● **Collected data**

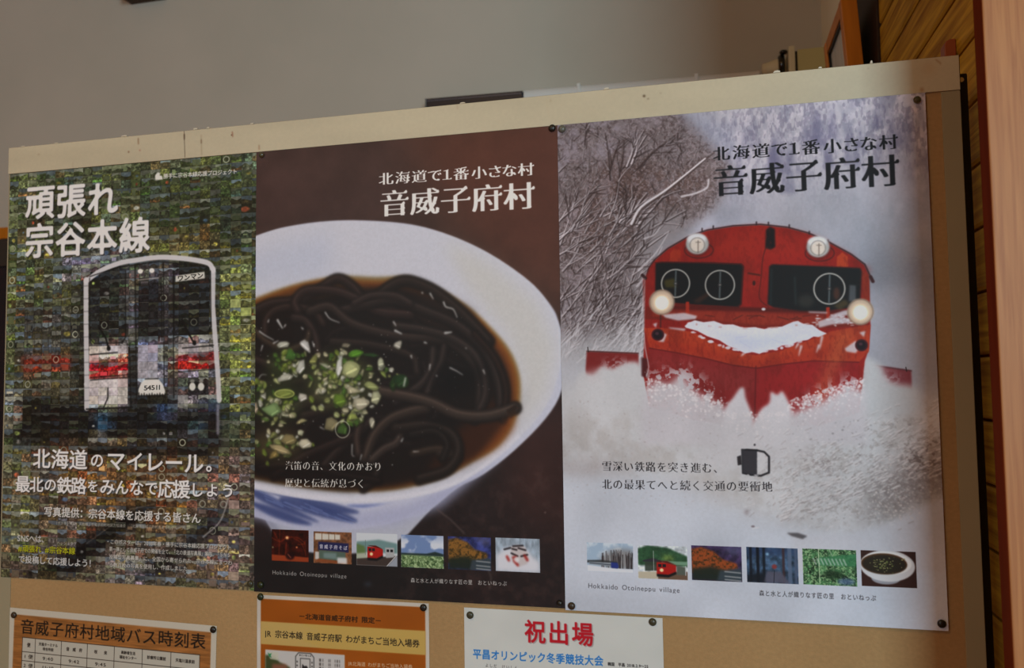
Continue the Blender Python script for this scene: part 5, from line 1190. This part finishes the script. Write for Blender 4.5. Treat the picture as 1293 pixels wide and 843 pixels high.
tack(.5218, -.0628, -.0056, 'grey', 'dull grey-green thumbtack in the top corner of the snow poster beside the noodle poster')
tack(1.0187, -.0655, -.0056, 'clear', 'translucent thumbtack in the top corner of the snow poster beside bare hardboard', .9)
tack(.5240, -.7772, -.0056, 'brown', 'dark brown thumbtack in the bottom corner of the snow poster above the white paper')
tack(1.0211, -.7744, -.0056, 'black', 'black thumbtack in the bottom corner of the snow poster beside bare hardboard')
tack(-.0066, -.7700, -.0031, 'olive', 'olive thumbtack in the bottom corner of the green mosaic poster')
tack(.0127, -.7705, -.0042, 'green', 'dark green thumbtack in the bottom corner of the noodle poster beside the mosaic poster')
tack(.5062, -.7745, -.0042, 'black', 'black thumbtack in the bottom corner of the noodle poster beside the snow poster', .85)
tack(.0108, -.0617, -.0042, 'clear', 'translucent thumbtack in the top corner of the noodle poster beside the mosaic poster', .85)
tack(-.4735, -.8462, -.0012, 'brown', 'dark thumbtack in the corner of the bus timetable beside the cream frame')
tack(-.0755, -.8480, -.0012, 'black', 'black thumbtack in the corner of the bus timetable facing the ticket notice')
tack(.0110, -.7906, -.0012, 'green', 'green thumbtack in the corner of the orange ticket notice facing the timetable')
tack(.2915, -.7930, -.0012, 'black', 'black thumbtack in the corner of the orange ticket notice facing the white paper')
tack(.3666, -.8003, -.0012, 'olive', 'olive thumbtack in the corner of the white paper facing the ticket notice')
tack(.6412, -.7950, -.0012, 'olive', 'olive thumbtack in the corner of the white paper just under the snow poster')

# ------------------------------------------------------------------ things behind the board
# glazed picture frame leaning out from the planked wall
pf = empty('picture_frame', (1.0744, .70, ZB - .15)); pf.rotation_euler = (0, -math.radians(3.51), 0)
tag(pf, 'orange wooden picture frame with glass, hung leaning out from the planked wall', 'picture frame')
Wd, Hf, T, B = .274, .557, .0345, .030
MB().box(0, T, 0, B, 0, Hf).build('stile', oak, pf, .002)
MB().box(0, T, Wd - B, Wd, 0, Hf).build('stile', oak, pf, .002)
MB().box(.001, T, B, Wd - B, Hf - B, Hf).build('rail', oak, pf, .002)
MB().box(.001, T, B, Wd - B, 0, B).build('rail', oak, pf, .002)
MB().box(.004, .012, B, Wd - B, B, B + .006).box(.004, .012, B, Wd - B, Hf - B - .006, Hf - B).box(.004, .012, B, B + .006, B, Hf - B).box(.004, .012, Wd - B - .006, Wd - B, B, Hf - B).build('rebate', black_m, pf)
MB().box(.010, .013, B, Wd - B, B, Hf - B).build('pane', noise_mat('framed_print', (190, 200, 206), (222, 228, 230), scale=(1, 9, 1), nscale=4, rough=.3, spec=.4), pf)
MB().box(T - .006, T - .001, B * .5, Wd - B * .5, B * .5, Hf - B * .5).build('backing_board', black_m, pf)
MB().box(T + .0002, T + .006, .09, .18, Hf - .05, Hf - .03).build('hanger', steel, pf)

# small reddish wooden peg on the planks
pg = [(XW - .017, .036), (XW - .017, .060), (XW - .014, .0655), (XW - .009, .068), (XW - .0005, .068), (XW - .0005, .036)]
o = MB().prism([(x, ZB + zz) for x, zz in pg], .130, .152, 'y').build('wall_peg', mat('red_wood', (150, 74, 40), .45, .4), None, .0015)
tag(o, 'small red-brown wooden peg fixed to the planks above the corner of the board', 'peg')

# beige box in the corner with a ribbed edge and the pipe that runs into it
hb = empty('junction_box', (1.03, YB - .06, ZB + .40)); tag(hb, 'beige box fixed in the corner of the back wall behind the board', 'box')
beige = mat('beige_paint', (196, 190, 136), .5, .3); beige2 = mat('beige_edge', (218, 212, 180), .5, .3)
MB().box(-.012, .079, -.06, .0595, 0, .152).build('body', beige, hb, .004)
MB().box(-.038, -.019, -.063, .0595, -.002, .164).build('end_cap', beige2, hb, .004)
MB().box(-.019, -.012, -.052, .0590, .004, .149).build('groove', black_m, hb)
cn = MB().lathe([(.0001, -.060), (.016, -.060), (.019, -.045), (.027, -.02), (.029, -.001), (.0001, -.001)], (-.052, -.01, .118), 'x', 24).build('reducer', beige2, hb, smooth=True)
blk = mat('black_rubber', (14, 20, 20), .15, .7)
MB().lathe([(.028, -.016), (.033, -.014), (.036, -.006), (.034, .002), (.028, .004)], (-.050, -.01, .122), 'x', 24).build('collar', blk, hb, smooth=True)
MB().lathe([(.0001, 0), (.010, .001), (.013, .006), (.010, .011), (.0001, .014)], (-.050, -.036, .150), 'z', 16).build('knob', blk, hb, smooth=True)
# long grey pipe along the back wall
gp = empty('wall_pipe', (.150, YB - .04, ZB + .526)); gp.rotation_euler = (0, math.radians(1.0), 0); tag(gp, 'long pale grey pipe running along the back wall above the board', 'pipe')
gm = mat('grey_pipe', (222, 224, 222), .45, .4)
MB().lathe([(.0001, 0), (.026, 0), (.026, .760), (.0001, .760)], (0, 0, -.014), 'x', 20).build('tube', gm, gp, smooth=False)
for x in (.18, .56): MB().box(x, x + .012, -.0275, .039, -.043, .0125).build('clamp', gm, gp, .002)
nb = empty('navy_duct', (-.0265, YB - .04, ZB + .50)); nb.rotation_euler = (0, math.radians(1.0), 0); tag(nb, 'short dark navy box lying along the back wall at the end of the grey pipe', 'duct')
navy = mat('navy_paint', (22, 28, 42), .35, .4)
MB().box(-.170, .172, -.024, .0385, -.02, .033).build('body', navy, nb, .002)
MB().box(-.176, -.1705, -.024, .0385, -.02, .034).build('end_plate', mat('navy_edge', (110, 112, 112), .4, .4), nb, .001)
MB().box(-.168, .168, -.0255, -.0242, .022, .026).build('bead', mat('navy_bead', (60, 68, 88), .3, .5), nb)
# dark wooden box high on the back wall
db = empty('wall_speaker', (-1.385, YB - .001, ZB + 1.056)); tag(db, 'dark brown wooden box high on the back wall, its underside showing', 'speaker')
MB().box(-.06, .10, -.085, 0, .0, .22).build('body', mat('dark_brown_box', (70, 54, 40), .6), db, .003)
MB().box(-.048, .088, -.089, -.0855, .015, .205).build('grille', black_m, db)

● **Required work**
Each line of the data is to be duplicated exactly; pictures stay out of the copy.

● **Output below**
Continue the Blender Python script for this scene: part 5, from line 1190. This part finishes the script. Write for Blender 4.5. Treat the picture as 1293 pixels wide and 843 pixels high.
tack(.5218, -.0628, -.0056, 'grey', 'dull grey-green thumbtack in the top corner of the snow poster beside the noodle poster')
tack(1.0187, -.0655, -.0056, 'clear', 'translucent thumbtack in the top corner of the snow poster beside bare hardboard', .9)
tack(.5240, -.7772, -.0056, 'brown', 'dark brown thumbtack in the bottom corner of the snow poster above the white paper')
tack(1.0211, -.7744, -.0056, 'black', 'black thumbtack in the bottom corner of the snow poster beside bare hardboard')
tack(-.0066, -.7700, -.0031, 'olive', 'olive thumbtack in the bottom corner of the green mosaic poster')
tack(.0127, -.7705, -.0042, 'green', 'dark green thumbtack in the bottom corner of the noodle poster beside the mosaic poster')
tack(.5062, -.7745, -.0042, 'black', 'black thumbtack in the bottom corner of the noodle poster beside the snow poster', .85)
tack(.0108, -.0617, -.0042, 'clear', 'translucent thumbtack in the top corner of the noodle poster beside the mosaic poster', .85)
tack(-.4735, -.8462, -.0012, 'brown', 'dark thumbtack in the corner of the bus timetable beside the cream frame')
tack(-.0755, -.8480, -.0012, 'black', 'black thumbtack in the corner of the bus timetable facing the ticket notice')
tack(.0110, -.7906, -.0012, 'green', 'green thumbtack in the corner of the orange ticket notice facing the timetable')
tack(.2915, -.7930, -.0012, 'black', 'black thumbtack in the corner of the orange ticket notice facing the white paper')
tack(.3666, -.8003, -.0012, 'olive', 'olive thumbtack in the corner of the white paper facing the ticket notice')
tack(.6412, -.7950, -.0012, 'olive', 'olive thumbtack in the corner of the white paper just under the snow poster')

# ------------------------------------------------------------------ things behind the board
# glazed picture frame leaning out from the planked wall
pf = empty('picture_frame', (1.0744, .70, ZB - .15)); pf.rotation_euler = (0, -math.radians(3.51), 0)
tag(pf, 'orange wooden picture frame with glass, hung leaning out from the planked wall', 'picture frame')
Wd, Hf, T, B = .274, .557, .0345, .030
MB().box(0, T, 0, B, 0, Hf).build('stile', oak, pf, .002)
MB().box(0, T, Wd - B, Wd, 0, Hf).build('stile', oak, pf, .002)
MB().box(.001, T, B, Wd - B, Hf - B, Hf).build('rail', oak, pf, .002)
MB().box(.001, T, B, Wd - B, 0, B).build('rail', oak, pf, .002)
MB().box(.004, .012, B, Wd - B, B, B + .006).box(.004, .012, B, Wd - B, Hf - B - .006, Hf - B).box(.004, .012, B, B + .006, B, Hf - B).box(.004, .012, Wd - B - .006, Wd - B, B, Hf - B).build('rebate', black_m, pf)
MB().box(.010, .013, B, Wd - B, B, Hf - B).build('pane', noise_mat('framed_print', (190, 200, 206), (222, 228, 230), scale=(1, 9, 1), nscale=4, rough=.3, spec=.4), pf)
MB().box(T - .006, T - .001, B * .5, Wd - B * .5, B * .5, Hf - B * .5).build('backing_board', black_m, pf)
MB().box(T + .0002, T + .006, .09, .18, Hf - .05, Hf - .03).build('hanger', steel, pf)

# small reddish wooden peg on the planks
pg = [(XW - .017, .036), (XW - .017, .060), (XW - .014, .0655), (XW - .009, .068), (XW - .0005, .068), (XW - .0005, .036)]
o = MB().prism([(x, ZB + zz) for x, zz in pg], .130, .152, 'y').build('wall_peg', mat('red_wood', (150, 74, 40), .45, .4), None, .0015)
tag(o, 'small red-brown wooden peg fixed to the planks above the corner of the board', 'peg')

# beige box in the corner with a ribbed edge and the pipe that runs into it
hb = empty('junction_box', (1.03, YB - .06, ZB + .40)); tag(hb, 'beige box fixed in the corner of the back wall behind the board', 'box')
beige = mat('beige_paint', (196, 190, 136), .5, .3); beige2 = mat('beige_edge', (218, 212, 180), .5, .3)
MB().box(-.012, .079, -.06, .0595, 0, .152).build('body', beige, hb, .004)
MB().box(-.038, -.019, -.063, .0595, -.002, .164).build('end_cap', beige2, hb, .004)
MB().box(-.019, -.012, -.052, .0590, .004, .149).build('groove', black_m, hb)
cn = MB().lathe([(.0001, -.060), (.016, -.060), (.019, -.045), (.027, -.02), (.029, -.001), (.0001, -.001)], (-.052, -.01, .118), 'x', 24).build('reducer', beige2, hb, smooth=True)
blk = mat('black_rubber', (14, 20, 20), .15, .7)
MB().lathe([(.028, -.016), (.033, -.014), (.036, -.006), (.034, .002), (.028, .004)], (-.050, -.01, .122), 'x', 24).build('collar', blk, hb, smooth=True)
MB().lathe([(.0001, 0), (.010, .001), (.013, .006), (.010, .011), (.0001, .014)], (-.050, -.036, .150), 'z', 16).build('knob', blk, hb, smooth=True)
# long grey pipe along the back wall
gp = empty('wall_pipe', (.150, YB - .04, ZB + .526)); gp.rotation_euler = (0, math.radians(1.0), 0); tag(gp, 'long pale grey pipe running along the back wall above the board', 'pipe')
gm = mat('grey_pipe', (222, 224, 222), .45, .4)
MB().lathe([(.0001, 0), (.026, 0), (.026, .760), (.0001, .760)], (0, 0, -.014), 'x', 20).build('tube', gm, gp, smooth=False)
for x in (.18, .56): MB().box(x, x + .012, -.0275, .039, -.043, .0125).build('clamp', gm, gp, .002)
nb = empty('navy_duct', (-.0265, YB - .04, ZB + .50)); nb.rotation_euler = (0, math.radians(1.0), 0); tag(nb, 'short dark navy box lying along the back wall at the end of the grey pipe', 'duct')
navy = mat('navy_paint', (22, 28, 42), .35, .4)
MB().box(-.170, .172, -.024, .0385, -.02, .033).build('body', navy, nb, .002)
MB().box(-.176, -.1705, -.024, .0385, -.02, .034).build('end_plate', mat('navy_edge', (110, 112, 112), .4, .4), nb, .001)
MB().box(-.168, .168, -.0255, -.0242, .022, .026).build('bead', mat('navy_bead', (60, 68, 88), .3, .5), nb)
# dark wooden box high on the back wall
db = empty('wall_speaker', (-1.385, YB - .001, ZB + 1.056)); tag(db, 'dark brown wooden box high on the back wall, its underside showing', 'speaker')
MB().box(-.06, .10, -.085, 0, .0, .22).build('body', mat('dark_brown_box', (70, 54, 40), .6), db, .003)
MB().box(-.048, .088, -.089, -.0855, .015, .205).build('grille', black_m, db)